Abstract

Over the last decade, iterated learning studies have provided compelling evidence for the claim that linguistic structure can emerge from non-structured input, through the process of transmission. However, it is unclear whether individuals differ in their tendency to add structure, an issue with implications for understanding who are the agents of change. Here, we identify and test two contrasting predictions: The first sees learning as a pre-requisite for structure addition, and predicts a positive correlation between learning accuracy and structure addition, whereas the second maintains that it is those learners who struggle with learning and reproducing their input who add structure to it. This prediction is hard to test in standard iterated learning paradigms since each learner is exposed to a different input, and since structure and accuracy are computed using the same test items.

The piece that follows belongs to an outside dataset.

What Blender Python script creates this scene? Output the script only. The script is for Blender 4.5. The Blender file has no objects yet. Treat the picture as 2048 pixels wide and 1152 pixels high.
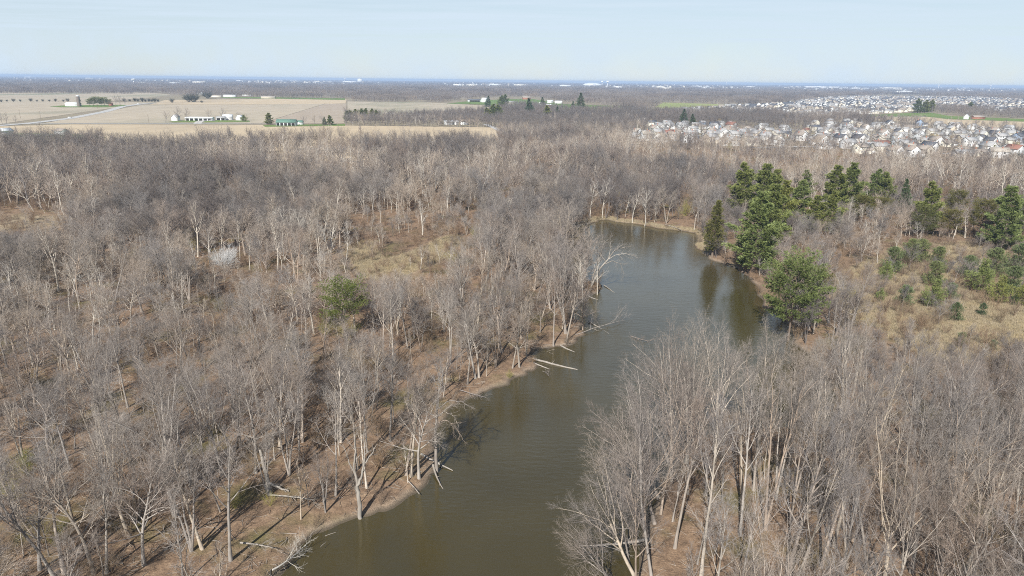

Here, we test these contrasting predictions in two experiments using a one-generation artificial language learning paradigm designed to provide independent measures of learning accuracy and structure addition. Adults (N=48 in each study) were exposed to a semi-regular language (with probabilistic structure) and had to learn it: Learning was assessed using seen items, whereas structure addition was calculated over unseen items. In both studies, we find a strong positive correlation between individuals' ability to learn the language and their tendency to add structure to it: Better learners also produced more structured languages. These findings suggest a strong link between learning and generalization. We discuss the implications of these findings for iterated language models and theories of language change more generally.